There are problems about rockets flying into space, or spring-loaded weights moving through a viscous chemical fluid where – (hang onto your seats for this!) – you DON’T ignore resistance of the medium. (Did you know that you can propel a rocket infinitely far into space with only a finite amount of fuel? We had one problem that demonstrated that.) There are problems of computing how heat will flow through a three-dimensional block of material. There are problems of computing how vibrations in materials will work, so you can build a bridge that doesn’t do this. (Video of the Tacoma Narrows Bridge, a.k.a. Galloping Gertie, collapsing.) Yes, the same has also happened to commercial airplanes full of passengers too. :eek:

Your basic High School math doesn’t seem too profound because it typically only has (relatively) simple “application problems” that have all been solved since before Isaac Newton. But it all lays the foundation for higher math, where there really are real problems to be solved.
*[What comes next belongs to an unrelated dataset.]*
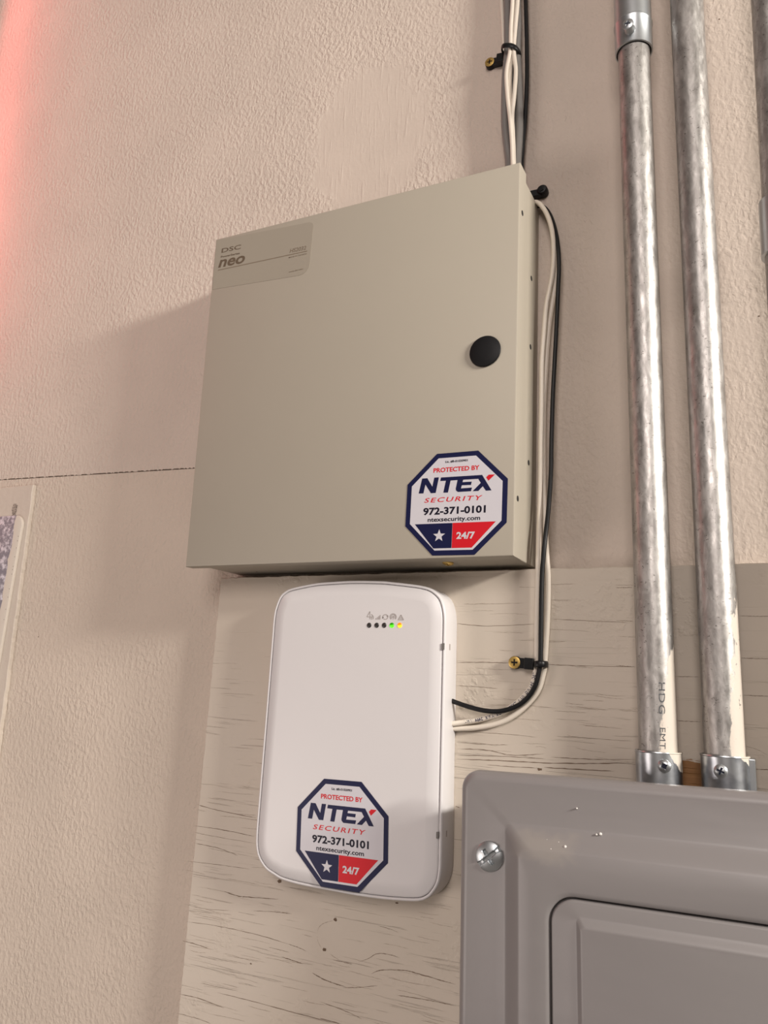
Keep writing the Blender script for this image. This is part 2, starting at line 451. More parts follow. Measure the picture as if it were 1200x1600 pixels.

Don’t you need calc to show that the pi in the circumference and area are the same? The only way I can think of to really “prove” that is to describe the area as a cumulative sum of circumferences of (an infinite amount of) successively smaller concentric circles, which would involve integrals. (And I’m pretty sure is the “standard” way to derive the area of a circle in calc, if I recall correctly).

It comes down to a matter of definition. Strictly speaking, you’re taking a limit, and so you’re doing calculus… But it’s a simple enough piece of calculus that it can be taught in isolation to grade schoolers, without bringing in the full glory of calculus. Put another way, it was proven long before Newton or Leibnitz.

But also see my previous post relating the circle area formula to the regular polygon area formula: Area of a polygon is half the perimeter multiplied by the apothegm. This is not dependent on the number of sides of the polygon. For a circle (considered as the limiting case as the number of sides approaches infinity) the semiperimeter is just pi * radius, hence area = pi r[sup]2[/sup] and no need to understand a thing about integral calculus.

It’s easy to describe with words, but working it out formally/symbolically is kind of gnarly here’s the best version of it which looks similar to how I did the same proof in class. The sum-of-circumferences proof is way more transparent about understanding why the pi’s are the same, even if you have to do some handwaving about integrals. I also think it’s easier to conceptualize adding a bunch of progressively tinier circles than it is to really grasp what it truly means to have a bunch of polygons split into triangles trending to infinite vertices.

Well, the relationship between the volume and the surface area of a sphere (the former being the latter times the radius over three, because the volume of a pyramid is its height times its base over three [picture fitting three pyramids in a cube]]) is just as easy to see as the relationship between the area and the perimeter of a circle (the former being the latter times the radius over two, because the area of a triangle is its height times its base over two [picture fitting two triangles in a square]).

So I suppose the concern is how to demonstrate that the surface area of a sphere is its circumference times its diameter; i.e., equal to that of a cylindrical tube just touching the sphere at its “equator” and extending as far out as its “poles”. But this can be understood easily enough as well:

Imagine projecting the sphere out horizontally onto that enclosing cylinder. At lattitude L from the equator, the projection stretches lattitudinal-into-horizontal distances and squeezes longitudinal-into-vertical distances by the same factor, 1/cos(L). Thus, as the stretch and squeeze cancel each other out, this projection is area-preserving.